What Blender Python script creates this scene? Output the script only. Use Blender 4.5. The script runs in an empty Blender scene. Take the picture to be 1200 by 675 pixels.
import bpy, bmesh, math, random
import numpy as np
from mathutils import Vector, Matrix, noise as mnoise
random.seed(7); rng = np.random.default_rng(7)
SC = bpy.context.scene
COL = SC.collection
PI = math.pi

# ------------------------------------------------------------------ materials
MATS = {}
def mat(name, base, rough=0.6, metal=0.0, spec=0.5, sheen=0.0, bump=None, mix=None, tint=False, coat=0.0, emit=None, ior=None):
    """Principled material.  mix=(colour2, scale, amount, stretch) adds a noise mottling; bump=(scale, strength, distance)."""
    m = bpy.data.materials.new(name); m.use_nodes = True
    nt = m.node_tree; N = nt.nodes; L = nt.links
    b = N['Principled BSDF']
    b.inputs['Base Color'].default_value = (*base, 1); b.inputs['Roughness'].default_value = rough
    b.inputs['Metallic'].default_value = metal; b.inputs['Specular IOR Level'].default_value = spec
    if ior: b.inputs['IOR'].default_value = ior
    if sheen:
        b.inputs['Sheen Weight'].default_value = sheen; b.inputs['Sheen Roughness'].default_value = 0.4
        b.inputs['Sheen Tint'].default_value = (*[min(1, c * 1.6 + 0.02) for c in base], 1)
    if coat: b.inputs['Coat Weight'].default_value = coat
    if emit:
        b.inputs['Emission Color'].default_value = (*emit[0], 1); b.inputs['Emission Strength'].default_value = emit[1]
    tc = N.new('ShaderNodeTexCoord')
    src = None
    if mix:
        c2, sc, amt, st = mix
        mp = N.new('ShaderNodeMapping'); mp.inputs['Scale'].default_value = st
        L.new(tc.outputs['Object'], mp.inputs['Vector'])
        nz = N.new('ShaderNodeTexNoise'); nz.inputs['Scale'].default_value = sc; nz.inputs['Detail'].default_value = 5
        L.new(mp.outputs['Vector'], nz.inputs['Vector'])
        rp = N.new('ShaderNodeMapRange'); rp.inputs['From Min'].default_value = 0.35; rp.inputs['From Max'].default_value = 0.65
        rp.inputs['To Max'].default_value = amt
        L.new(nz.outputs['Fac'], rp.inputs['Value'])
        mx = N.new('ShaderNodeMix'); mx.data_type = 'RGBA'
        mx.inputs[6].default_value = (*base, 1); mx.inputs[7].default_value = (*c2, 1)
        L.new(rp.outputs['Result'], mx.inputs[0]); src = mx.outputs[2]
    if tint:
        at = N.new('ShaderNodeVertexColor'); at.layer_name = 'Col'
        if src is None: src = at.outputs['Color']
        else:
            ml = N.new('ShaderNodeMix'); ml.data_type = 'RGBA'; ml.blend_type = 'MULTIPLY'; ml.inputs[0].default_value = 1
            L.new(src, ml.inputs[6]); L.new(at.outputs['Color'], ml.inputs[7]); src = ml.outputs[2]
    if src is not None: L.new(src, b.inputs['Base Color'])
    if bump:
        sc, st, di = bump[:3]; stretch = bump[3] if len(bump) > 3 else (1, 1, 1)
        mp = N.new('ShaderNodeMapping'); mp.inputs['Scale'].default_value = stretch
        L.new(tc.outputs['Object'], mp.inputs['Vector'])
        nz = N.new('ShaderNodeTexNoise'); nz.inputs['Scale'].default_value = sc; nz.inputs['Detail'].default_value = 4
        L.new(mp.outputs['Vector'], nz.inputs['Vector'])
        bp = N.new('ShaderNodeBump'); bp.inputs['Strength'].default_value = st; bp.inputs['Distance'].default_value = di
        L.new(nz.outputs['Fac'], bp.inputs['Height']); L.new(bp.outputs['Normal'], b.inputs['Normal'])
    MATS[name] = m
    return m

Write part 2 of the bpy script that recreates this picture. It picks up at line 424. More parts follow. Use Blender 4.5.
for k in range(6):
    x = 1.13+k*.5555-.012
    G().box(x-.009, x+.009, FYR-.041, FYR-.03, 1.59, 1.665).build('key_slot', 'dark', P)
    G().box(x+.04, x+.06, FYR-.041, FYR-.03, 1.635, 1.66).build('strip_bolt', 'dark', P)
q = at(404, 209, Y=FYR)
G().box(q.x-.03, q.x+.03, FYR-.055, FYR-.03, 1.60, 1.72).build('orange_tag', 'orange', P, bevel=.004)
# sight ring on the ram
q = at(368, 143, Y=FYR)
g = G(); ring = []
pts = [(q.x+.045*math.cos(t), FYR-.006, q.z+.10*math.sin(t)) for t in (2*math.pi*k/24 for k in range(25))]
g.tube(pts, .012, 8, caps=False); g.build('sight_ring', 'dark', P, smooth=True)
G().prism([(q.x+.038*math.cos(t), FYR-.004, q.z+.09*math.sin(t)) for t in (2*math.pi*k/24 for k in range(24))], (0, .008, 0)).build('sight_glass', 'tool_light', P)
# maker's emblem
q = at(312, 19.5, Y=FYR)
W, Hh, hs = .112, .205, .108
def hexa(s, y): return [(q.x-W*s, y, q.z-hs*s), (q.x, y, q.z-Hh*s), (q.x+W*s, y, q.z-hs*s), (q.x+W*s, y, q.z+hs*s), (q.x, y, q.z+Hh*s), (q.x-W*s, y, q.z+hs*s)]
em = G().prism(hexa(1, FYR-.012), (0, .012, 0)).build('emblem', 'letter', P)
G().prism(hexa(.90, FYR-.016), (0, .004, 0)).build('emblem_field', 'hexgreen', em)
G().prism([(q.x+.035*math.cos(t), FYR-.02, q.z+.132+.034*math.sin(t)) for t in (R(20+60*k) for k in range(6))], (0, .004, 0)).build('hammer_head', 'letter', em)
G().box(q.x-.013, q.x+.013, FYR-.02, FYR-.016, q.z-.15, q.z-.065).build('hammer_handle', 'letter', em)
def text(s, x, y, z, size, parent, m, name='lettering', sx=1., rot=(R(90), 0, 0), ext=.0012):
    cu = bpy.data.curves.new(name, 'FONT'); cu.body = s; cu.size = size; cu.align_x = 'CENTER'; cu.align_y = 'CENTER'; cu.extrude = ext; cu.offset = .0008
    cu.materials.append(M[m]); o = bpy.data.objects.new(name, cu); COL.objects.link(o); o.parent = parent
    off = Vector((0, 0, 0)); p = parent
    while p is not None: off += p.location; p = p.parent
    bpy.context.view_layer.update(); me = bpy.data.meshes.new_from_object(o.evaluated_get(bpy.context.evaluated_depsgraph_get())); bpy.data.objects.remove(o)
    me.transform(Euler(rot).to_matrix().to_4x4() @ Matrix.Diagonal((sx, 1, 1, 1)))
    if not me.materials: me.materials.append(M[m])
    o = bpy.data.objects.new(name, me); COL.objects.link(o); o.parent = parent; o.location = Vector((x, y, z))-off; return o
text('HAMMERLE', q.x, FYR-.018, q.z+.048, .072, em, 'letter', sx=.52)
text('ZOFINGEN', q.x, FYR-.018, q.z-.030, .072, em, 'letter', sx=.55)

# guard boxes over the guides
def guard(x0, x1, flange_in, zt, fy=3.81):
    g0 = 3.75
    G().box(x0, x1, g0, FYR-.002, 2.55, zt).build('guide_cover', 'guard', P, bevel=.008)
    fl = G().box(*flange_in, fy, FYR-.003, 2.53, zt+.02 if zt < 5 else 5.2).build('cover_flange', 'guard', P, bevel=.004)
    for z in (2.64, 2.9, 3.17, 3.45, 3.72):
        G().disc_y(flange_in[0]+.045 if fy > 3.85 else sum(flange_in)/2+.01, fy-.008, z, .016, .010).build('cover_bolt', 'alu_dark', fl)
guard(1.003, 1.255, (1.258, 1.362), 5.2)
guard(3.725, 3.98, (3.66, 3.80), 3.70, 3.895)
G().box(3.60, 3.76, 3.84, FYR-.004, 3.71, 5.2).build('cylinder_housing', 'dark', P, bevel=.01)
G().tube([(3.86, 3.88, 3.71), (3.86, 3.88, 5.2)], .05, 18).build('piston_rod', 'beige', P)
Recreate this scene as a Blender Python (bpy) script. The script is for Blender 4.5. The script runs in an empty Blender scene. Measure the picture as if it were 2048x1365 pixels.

[REQUIRED WORK]: Search the entries for "scene" and copy out each line that has it.

[ANSWER BELOW]:
What Blender Python script creates this scene? Output the script only. Use Blender 4.5. The script runs in an empty Blender scene. Take the picture to be 1200 by 675 pixels.
SC = bpy.context.scene
Recreate this scene as a Blender Python (bpy) script. The script is for Blender 4.5. The script runs in an empty Blender scene. Measure the picture as if it were 2048x1365 pixels.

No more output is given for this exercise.